* _The request_:
Give back the full material, exactly as it reads.

* _Data block_:
########################################
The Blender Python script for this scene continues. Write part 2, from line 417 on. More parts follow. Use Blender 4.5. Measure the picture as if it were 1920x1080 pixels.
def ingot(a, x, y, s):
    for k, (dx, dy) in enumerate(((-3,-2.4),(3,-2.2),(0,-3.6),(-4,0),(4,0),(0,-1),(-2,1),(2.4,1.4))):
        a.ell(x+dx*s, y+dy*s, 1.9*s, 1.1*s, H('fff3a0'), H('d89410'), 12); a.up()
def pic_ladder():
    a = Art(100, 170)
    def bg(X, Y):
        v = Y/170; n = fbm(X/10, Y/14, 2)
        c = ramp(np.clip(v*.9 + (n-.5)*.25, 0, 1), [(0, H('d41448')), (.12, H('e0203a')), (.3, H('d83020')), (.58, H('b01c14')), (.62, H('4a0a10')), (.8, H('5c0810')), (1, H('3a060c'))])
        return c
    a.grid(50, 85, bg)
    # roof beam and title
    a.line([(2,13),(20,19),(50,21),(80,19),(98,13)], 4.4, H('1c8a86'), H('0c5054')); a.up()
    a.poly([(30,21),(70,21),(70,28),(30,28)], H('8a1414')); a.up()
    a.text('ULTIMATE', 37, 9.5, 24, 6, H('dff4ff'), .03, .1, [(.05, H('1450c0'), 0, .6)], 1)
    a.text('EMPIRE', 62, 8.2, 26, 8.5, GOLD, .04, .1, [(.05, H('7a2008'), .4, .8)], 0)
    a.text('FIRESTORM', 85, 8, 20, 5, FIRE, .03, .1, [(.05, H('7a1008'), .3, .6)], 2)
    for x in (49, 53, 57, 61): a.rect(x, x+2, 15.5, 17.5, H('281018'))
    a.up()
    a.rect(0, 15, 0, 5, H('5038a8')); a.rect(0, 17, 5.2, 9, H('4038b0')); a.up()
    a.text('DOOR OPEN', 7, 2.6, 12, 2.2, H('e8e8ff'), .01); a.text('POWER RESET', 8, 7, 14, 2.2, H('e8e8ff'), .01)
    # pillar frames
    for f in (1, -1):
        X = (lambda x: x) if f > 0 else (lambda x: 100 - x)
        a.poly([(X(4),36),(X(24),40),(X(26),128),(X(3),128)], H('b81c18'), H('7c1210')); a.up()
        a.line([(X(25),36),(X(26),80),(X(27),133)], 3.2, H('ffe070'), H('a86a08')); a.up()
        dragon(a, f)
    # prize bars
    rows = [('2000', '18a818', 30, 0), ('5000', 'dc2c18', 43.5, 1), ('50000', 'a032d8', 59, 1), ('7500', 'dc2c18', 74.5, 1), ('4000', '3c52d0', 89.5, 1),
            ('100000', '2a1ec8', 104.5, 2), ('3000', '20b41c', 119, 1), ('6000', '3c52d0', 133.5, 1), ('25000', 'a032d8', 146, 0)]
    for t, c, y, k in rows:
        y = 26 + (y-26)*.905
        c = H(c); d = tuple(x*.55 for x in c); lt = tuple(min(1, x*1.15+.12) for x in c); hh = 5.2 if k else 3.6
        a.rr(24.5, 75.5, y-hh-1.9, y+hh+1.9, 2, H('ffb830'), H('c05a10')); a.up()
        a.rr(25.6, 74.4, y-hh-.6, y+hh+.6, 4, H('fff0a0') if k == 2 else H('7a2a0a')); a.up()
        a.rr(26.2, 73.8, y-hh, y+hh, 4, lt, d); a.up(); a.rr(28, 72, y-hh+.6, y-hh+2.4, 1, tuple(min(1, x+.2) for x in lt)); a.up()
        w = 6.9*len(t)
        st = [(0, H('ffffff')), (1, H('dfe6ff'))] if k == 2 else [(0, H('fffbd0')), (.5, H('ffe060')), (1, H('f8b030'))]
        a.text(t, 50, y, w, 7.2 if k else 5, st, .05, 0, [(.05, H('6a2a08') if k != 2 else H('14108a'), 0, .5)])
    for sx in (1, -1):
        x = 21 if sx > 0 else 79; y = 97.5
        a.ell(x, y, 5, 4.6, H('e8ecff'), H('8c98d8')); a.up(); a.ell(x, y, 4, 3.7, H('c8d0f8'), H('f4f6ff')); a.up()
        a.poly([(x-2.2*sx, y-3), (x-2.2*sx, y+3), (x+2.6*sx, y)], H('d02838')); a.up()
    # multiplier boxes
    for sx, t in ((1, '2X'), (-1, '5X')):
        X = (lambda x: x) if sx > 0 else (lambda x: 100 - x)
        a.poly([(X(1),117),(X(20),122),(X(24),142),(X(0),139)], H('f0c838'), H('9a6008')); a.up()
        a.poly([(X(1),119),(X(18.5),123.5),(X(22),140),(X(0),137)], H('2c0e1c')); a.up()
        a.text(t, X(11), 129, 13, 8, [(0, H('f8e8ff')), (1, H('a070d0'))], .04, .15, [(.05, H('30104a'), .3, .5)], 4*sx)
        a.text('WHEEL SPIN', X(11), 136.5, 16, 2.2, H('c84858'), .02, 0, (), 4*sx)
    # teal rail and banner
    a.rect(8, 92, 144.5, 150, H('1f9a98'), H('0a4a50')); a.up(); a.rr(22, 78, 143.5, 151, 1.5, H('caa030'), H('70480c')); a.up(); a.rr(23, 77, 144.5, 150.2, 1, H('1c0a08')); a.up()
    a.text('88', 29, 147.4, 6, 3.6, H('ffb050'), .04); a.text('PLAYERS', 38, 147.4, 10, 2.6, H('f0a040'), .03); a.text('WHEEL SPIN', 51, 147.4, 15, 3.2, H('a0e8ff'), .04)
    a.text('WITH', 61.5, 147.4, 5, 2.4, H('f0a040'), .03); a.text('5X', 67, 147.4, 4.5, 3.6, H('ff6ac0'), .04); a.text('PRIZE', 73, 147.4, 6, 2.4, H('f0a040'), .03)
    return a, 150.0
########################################
* _Expected answer_:
The Blender Python script for this scene continues. Write part 2, from line 417 on. More parts follow. Use Blender 4.5. Measure the picture as if it were 1920x1080 pixels.
def ingot(a, x, y, s):
    for k, (dx, dy) in enumerate(((-3,-2.4),(3,-2.2),(0,-3.6),(-4,0),(4,0),(0,-1),(-2,1),(2.4,1.4))):
        a.ell(x+dx*s, y+dy*s, 1.9*s, 1.1*s, H('fff3a0'), H('d89410'), 12); a.up()
def pic_ladder():
    a = Art(100, 170)
    def bg(X, Y):
        v = Y/170; n = fbm(X/10, Y/14, 2)
        c = ramp(np.clip(v*.9 + (n-.5)*.25, 0, 1), [(0, H('d41448')), (.12, H('e0203a')), (.3, H('d83020')), (.58, H('b01c14')), (.62, H('4a0a10')), (.8, H('5c0810')), (1, H('3a060c'))])
        return c
    a.grid(50, 85, bg)
    # roof beam and title
    a.line([(2,13),(20,19),(50,21),(80,19),(98,13)], 4.4, H('1c8a86'), H('0c5054')); a.up()
    a.poly([(30,21),(70,21),(70,28),(30,28)], H('8a1414')); a.up()
    a.text('ULTIMATE', 37, 9.5, 24, 6, H('dff4ff'), .03, .1, [(.05, H('1450c0'), 0, .6)], 1)
    a.text('EMPIRE', 62, 8.2, 26, 8.5, GOLD, .04, .1, [(.05, H('7a2008'), .4, .8)], 0)
    a.text('FIRESTORM', 85, 8, 20, 5, FIRE, .03, .1, [(.05, H('7a1008'), .3, .6)], 2)
    for x in (49, 53, 57, 61): a.rect(x, x+2, 15.5, 17.5, H('281018'))
    a.up()
    a.rect(0, 15, 0, 5, H('5038a8')); a.rect(0, 17, 5.2, 9, H('4038b0')); a.up()
    a.text('DOOR OPEN', 7, 2.6, 12, 2.2, H('e8e8ff'), .01); a.text('POWER RESET', 8, 7, 14, 2.2, H('e8e8ff'), .01)
    # pillar frames
    for f in (1, -1):
        X = (lambda x: x) if f > 0 else (lambda x: 100 - x)
        a.poly([(X(4),36),(X(24),40),(X(26),128),(X(3),128)], H('b81c18'), H('7c1210')); a.up()
        a.line([(X(25),36),(X(26),80),(X(27),133)], 3.2, H('ffe070'), H('a86a08')); a.up()
        dragon(a, f)
    # prize bars
    rows = [('2000', '18a818', 30, 0), ('5000', 'dc2c18', 43.5, 1), ('50000', 'a032d8', 59, 1), ('7500', 'dc2c18', 74.5, 1), ('4000', '3c52d0', 89.5, 1),
            ('100000', '2a1ec8', 104.5, 2), ('3000', '20b41c', 119, 1), ('6000', '3c52d0', 133.5, 1), ('25000', 'a032d8', 146, 0)]
    for t, c, y, k in rows:
        y = 26 + (y-26)*.905
        c = H(c); d = tuple(x*.55 for x in c); lt = tuple(min(1, x*1.15+.12) for x in c); hh = 5.2 if k else 3.6
        a.rr(24.5, 75.5, y-hh-1.9, y+hh+1.9, 2, H('ffb830'), H('c05a10')); a.up()
        a.rr(25.6, 74.4, y-hh-.6, y+hh+.6, 4, H('fff0a0') if k == 2 else H('7a2a0a')); a.up()
        a.rr(26.2, 73.8, y-hh, y+hh, 4, lt, d); a.up(); a.rr(28, 72, y-hh+.6, y-hh+2.4, 1, tuple(min(1, x+.2) for x in lt)); a.up()
        w = 6.9*len(t)
        st = [(0, H('ffffff')), (1, H('dfe6ff'))] if k == 2 else [(0, H('fffbd0')), (.5, H('ffe060')), (1, H('f8b030'))]
        a.text(t, 50, y, w, 7.2 if k else 5, st, .05, 0, [(.05, H('6a2a08') if k != 2 else H('14108a'), 0, .5)])
    for sx in (1, -1):
        x = 21 if sx > 0 else 79; y = 97.5
        a.ell(x, y, 5, 4.6, H('e8ecff'), H('8c98d8')); a.up(); a.ell(x, y, 4, 3.7, H('c8d0f8'), H('f4f6ff')); a.up()
        a.poly([(x-2.2*sx, y-3), (x-2.2*sx, y+3), (x+2.6*sx, y)], H('d02838')); a.up()
    # multiplier boxes
    for sx, t in ((1, '2X'), (-1, '5X')):
        X = (lambda x: x) if sx > 0 else (lambda x: 100 - x)
        a.poly([(X(1),117),(X(20),122),(X(24),142),(X(0),139)], H('f0c838'), H('9a6008')); a.up()
        a.poly([(X(1),119),(X(18.5),123.5),(X(22),140),(X(0),137)], H('2c0e1c')); a.up()
        a.text(t, X(11), 129, 13, 8, [(0, H('f8e8ff')), (1, H('a070d0'))], .04, .15, [(.05, H('30104a'), .3, .5)], 4*sx)
        a.text('WHEEL SPIN', X(11), 136.5, 16, 2.2, H('c84858'), .02, 0, (), 4*sx)
    # teal rail and banner
    a.rect(8, 92, 144.5, 150, H('1f9a98'), H('0a4a50')); a.up(); a.rr(22, 78, 143.5, 151, 1.5, H('caa030'), H('70480c')); a.up(); a.rr(23, 77, 144.5, 150.2, 1, H('1c0a08')); a.up()
    a.text('88', 29, 147.4, 6, 3.6, H('ffb050'), .04); a.text('PLAYERS', 38, 147.4, 10, 2.6, H('f0a040'), .03); a.text('WHEEL SPIN', 51, 147.4, 15, 3.2, H('a0e8ff'), .04)
    a.text('WITH', 61.5, 147.4, 5, 2.4, H('f0a040'), .03); a.text('5X', 67, 147.4, 4.5, 3.6, H('ff6ac0'), .04); a.text('PRIZE', 73, 147.4, 6, 2.4, H('f0a040'), .03)
    return a, 150.0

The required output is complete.